▶ Exercise task
Go through the records and show each line where the word "objects" occurs.

▶ Exercise material

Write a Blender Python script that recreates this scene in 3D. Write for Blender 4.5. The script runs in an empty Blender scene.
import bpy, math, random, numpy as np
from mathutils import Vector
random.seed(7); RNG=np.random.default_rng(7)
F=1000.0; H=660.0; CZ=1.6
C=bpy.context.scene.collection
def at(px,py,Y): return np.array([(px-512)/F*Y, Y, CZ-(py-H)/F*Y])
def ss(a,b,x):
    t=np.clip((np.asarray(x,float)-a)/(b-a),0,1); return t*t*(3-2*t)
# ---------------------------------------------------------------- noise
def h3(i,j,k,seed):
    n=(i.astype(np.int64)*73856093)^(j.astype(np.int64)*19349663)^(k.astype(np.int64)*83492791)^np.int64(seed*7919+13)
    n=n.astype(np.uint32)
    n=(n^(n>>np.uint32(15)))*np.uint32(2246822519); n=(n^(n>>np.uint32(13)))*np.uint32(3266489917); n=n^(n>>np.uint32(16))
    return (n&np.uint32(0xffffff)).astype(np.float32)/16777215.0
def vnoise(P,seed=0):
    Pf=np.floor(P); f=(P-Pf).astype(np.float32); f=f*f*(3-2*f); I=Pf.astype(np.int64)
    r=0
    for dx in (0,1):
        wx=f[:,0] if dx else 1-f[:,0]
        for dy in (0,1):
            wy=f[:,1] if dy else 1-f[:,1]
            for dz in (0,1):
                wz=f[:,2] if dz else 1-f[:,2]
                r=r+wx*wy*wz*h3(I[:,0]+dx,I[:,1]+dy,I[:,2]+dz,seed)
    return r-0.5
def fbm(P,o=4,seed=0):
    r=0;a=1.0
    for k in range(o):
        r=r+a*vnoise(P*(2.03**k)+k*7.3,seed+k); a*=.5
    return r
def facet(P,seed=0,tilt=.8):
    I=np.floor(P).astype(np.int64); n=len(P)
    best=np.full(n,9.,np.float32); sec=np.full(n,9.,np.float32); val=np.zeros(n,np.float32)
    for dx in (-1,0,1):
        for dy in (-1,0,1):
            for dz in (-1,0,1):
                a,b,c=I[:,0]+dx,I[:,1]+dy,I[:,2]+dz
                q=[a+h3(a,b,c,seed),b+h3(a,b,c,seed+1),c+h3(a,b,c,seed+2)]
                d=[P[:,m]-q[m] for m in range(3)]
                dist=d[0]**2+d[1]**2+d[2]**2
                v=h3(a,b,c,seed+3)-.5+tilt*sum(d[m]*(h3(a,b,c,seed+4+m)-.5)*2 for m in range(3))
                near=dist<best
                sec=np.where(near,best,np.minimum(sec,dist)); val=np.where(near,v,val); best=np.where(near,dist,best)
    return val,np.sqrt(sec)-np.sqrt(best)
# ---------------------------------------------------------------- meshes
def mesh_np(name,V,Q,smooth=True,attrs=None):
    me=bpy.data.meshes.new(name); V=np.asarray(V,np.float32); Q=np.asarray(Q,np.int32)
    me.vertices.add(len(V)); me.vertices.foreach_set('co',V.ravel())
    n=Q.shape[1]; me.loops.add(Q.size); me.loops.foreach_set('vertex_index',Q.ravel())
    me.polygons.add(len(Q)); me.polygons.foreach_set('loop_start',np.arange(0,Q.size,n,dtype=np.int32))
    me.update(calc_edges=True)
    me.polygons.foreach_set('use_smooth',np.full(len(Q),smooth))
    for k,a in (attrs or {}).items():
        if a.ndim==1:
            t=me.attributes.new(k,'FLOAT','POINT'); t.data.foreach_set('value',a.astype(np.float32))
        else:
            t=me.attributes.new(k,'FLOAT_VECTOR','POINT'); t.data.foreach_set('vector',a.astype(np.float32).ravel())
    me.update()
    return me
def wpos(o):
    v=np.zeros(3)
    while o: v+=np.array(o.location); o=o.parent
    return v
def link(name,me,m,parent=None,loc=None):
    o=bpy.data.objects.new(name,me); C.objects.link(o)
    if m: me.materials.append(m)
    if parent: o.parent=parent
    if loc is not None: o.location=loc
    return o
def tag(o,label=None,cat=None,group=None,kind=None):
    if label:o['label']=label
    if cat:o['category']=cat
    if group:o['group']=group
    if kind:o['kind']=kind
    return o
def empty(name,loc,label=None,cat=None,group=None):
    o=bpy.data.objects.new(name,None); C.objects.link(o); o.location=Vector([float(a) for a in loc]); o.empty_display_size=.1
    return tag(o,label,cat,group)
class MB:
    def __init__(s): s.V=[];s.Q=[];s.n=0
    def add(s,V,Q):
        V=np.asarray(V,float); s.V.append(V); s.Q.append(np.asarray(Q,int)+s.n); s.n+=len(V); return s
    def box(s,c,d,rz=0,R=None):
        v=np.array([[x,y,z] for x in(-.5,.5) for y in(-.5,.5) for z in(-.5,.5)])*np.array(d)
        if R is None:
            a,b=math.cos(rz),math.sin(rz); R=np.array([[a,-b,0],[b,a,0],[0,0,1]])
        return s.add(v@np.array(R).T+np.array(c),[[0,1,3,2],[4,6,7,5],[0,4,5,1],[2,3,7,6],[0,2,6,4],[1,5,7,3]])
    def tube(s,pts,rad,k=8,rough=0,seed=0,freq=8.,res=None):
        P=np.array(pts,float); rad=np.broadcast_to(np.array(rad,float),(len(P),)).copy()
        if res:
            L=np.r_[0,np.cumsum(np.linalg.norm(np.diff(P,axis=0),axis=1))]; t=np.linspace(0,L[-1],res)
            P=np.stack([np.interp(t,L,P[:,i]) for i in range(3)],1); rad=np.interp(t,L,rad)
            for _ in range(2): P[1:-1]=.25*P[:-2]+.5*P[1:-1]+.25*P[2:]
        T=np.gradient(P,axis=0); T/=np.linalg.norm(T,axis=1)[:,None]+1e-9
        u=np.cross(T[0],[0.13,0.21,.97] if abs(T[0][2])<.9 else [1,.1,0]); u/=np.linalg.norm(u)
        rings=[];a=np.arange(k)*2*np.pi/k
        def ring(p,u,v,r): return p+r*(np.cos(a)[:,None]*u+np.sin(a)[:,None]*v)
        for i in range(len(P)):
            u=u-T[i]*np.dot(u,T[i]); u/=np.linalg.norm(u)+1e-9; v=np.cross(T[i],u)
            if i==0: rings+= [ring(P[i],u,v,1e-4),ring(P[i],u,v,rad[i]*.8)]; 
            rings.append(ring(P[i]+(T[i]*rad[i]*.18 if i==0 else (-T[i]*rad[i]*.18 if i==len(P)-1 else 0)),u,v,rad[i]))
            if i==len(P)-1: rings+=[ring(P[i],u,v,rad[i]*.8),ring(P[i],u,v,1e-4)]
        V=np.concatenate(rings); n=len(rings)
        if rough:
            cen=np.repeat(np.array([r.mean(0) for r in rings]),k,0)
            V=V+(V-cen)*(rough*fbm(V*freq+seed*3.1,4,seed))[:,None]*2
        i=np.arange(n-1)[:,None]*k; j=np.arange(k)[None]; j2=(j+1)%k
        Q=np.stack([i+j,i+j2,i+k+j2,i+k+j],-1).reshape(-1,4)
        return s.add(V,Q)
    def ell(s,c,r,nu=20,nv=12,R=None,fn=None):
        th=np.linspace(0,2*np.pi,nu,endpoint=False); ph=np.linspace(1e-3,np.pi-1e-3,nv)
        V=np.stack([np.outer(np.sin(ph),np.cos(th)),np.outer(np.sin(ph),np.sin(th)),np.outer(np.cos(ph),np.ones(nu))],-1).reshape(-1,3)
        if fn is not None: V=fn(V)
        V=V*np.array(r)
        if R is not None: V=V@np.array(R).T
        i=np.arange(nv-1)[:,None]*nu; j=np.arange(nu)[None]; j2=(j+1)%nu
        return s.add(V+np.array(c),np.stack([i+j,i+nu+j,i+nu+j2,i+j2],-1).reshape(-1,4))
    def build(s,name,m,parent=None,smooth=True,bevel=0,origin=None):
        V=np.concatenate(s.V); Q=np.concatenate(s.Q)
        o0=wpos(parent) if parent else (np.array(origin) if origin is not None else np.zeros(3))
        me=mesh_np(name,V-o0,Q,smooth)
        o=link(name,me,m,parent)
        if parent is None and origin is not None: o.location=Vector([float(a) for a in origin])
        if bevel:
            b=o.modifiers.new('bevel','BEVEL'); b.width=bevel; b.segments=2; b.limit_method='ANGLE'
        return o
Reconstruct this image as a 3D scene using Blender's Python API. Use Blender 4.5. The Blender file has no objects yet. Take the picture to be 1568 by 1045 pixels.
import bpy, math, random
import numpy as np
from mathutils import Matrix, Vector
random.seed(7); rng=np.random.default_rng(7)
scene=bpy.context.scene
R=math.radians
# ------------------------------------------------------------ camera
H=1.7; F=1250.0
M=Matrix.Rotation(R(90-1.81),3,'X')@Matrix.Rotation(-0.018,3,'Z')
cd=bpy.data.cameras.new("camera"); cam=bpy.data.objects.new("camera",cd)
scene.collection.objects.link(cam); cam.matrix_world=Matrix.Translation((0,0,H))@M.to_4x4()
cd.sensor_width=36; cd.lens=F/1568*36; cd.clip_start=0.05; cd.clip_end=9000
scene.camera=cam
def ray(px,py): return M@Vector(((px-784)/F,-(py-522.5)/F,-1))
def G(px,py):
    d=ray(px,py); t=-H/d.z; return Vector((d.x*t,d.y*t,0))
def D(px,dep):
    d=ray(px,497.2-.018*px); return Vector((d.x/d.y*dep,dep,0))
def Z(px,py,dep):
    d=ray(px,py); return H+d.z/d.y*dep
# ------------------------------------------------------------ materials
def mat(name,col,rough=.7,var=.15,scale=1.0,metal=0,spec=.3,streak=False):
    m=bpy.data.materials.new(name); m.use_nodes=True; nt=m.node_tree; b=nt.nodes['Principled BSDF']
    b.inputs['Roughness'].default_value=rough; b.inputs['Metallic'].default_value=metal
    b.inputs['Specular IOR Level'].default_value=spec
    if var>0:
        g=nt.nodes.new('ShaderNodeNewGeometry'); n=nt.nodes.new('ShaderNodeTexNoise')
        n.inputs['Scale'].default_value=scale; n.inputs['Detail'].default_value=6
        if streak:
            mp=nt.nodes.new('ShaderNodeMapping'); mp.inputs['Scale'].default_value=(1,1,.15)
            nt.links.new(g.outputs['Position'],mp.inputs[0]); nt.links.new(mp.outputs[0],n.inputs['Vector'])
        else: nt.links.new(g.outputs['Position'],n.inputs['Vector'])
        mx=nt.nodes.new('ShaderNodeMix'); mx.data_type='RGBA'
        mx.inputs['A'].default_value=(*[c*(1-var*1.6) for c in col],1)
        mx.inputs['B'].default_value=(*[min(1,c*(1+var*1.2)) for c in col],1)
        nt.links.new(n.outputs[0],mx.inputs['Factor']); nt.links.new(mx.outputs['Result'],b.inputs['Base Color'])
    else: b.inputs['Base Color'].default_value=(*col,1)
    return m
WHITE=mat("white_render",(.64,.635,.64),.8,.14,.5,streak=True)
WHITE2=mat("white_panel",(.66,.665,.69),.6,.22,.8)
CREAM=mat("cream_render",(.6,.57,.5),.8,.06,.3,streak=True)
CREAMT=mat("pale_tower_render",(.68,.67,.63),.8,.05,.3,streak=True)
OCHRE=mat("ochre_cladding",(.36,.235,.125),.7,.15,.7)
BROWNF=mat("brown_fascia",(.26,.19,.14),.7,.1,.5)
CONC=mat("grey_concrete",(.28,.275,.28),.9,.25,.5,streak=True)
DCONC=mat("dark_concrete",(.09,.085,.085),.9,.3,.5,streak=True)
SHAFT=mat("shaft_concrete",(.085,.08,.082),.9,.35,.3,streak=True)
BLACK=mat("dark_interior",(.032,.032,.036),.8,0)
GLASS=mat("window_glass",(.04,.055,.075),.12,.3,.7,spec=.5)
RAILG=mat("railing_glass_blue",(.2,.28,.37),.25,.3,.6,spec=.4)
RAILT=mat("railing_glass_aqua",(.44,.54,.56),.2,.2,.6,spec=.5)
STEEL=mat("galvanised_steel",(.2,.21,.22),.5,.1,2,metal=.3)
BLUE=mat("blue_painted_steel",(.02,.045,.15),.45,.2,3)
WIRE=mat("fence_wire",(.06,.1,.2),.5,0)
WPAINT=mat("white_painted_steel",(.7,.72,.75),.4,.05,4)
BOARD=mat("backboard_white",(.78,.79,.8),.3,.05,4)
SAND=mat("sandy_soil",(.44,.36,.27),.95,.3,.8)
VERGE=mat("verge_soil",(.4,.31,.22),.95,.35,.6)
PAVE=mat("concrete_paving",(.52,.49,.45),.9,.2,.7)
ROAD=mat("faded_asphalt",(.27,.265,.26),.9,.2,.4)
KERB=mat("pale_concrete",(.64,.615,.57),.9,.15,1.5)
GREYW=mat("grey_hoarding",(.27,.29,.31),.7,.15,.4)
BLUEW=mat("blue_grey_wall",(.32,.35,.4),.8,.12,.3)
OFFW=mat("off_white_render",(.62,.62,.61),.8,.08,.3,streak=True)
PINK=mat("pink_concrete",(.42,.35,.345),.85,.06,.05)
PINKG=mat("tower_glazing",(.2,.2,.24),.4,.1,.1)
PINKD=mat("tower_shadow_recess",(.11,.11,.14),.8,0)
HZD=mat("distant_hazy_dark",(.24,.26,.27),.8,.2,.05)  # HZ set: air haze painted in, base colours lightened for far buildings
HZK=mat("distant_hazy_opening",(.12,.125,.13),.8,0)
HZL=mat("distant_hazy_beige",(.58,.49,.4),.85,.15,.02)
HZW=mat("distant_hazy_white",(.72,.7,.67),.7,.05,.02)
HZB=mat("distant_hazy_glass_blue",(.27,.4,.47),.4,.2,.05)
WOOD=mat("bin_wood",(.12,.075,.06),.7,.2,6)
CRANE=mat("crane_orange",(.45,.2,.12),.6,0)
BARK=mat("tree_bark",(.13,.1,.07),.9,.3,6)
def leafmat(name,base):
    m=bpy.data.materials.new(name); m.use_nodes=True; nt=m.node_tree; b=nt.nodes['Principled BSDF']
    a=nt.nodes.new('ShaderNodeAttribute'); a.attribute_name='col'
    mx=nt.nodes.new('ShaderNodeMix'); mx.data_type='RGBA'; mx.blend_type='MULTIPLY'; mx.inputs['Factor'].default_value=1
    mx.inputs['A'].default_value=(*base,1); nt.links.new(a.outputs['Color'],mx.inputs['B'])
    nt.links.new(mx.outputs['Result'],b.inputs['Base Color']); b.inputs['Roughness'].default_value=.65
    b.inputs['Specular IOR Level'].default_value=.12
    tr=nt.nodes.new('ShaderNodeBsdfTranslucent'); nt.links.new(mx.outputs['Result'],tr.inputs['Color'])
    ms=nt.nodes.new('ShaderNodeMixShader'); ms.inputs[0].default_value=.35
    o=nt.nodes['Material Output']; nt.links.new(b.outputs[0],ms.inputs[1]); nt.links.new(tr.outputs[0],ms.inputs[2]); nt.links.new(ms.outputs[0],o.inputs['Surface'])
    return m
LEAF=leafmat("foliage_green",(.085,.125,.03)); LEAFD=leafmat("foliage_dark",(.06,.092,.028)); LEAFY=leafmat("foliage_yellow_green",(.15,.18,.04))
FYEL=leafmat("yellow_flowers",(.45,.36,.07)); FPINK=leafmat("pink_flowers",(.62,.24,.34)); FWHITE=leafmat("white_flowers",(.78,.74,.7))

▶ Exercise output
    o=bpy.data.objects.new(name,me); C.objects.link(o)
    o=bpy.data.objects.new(name,None); C.objects.link(o); o.location=Vector([float(a) for a in loc]); o.empty_display_size=.1
Reconstruct this image as a 3D scene using Blender's Python API. Use Blender 4.5. The Blender file has no objects yet. Take the picture to be 1568 by 1045 pixels.
cd=bpy.data.cameras.new("camera"); cam=bpy.data.objects.new("camera",cd)
scene.collection.objects.link(cam); cam.matrix_world=Matrix.Translation((0,0,H))@M.to_4x4()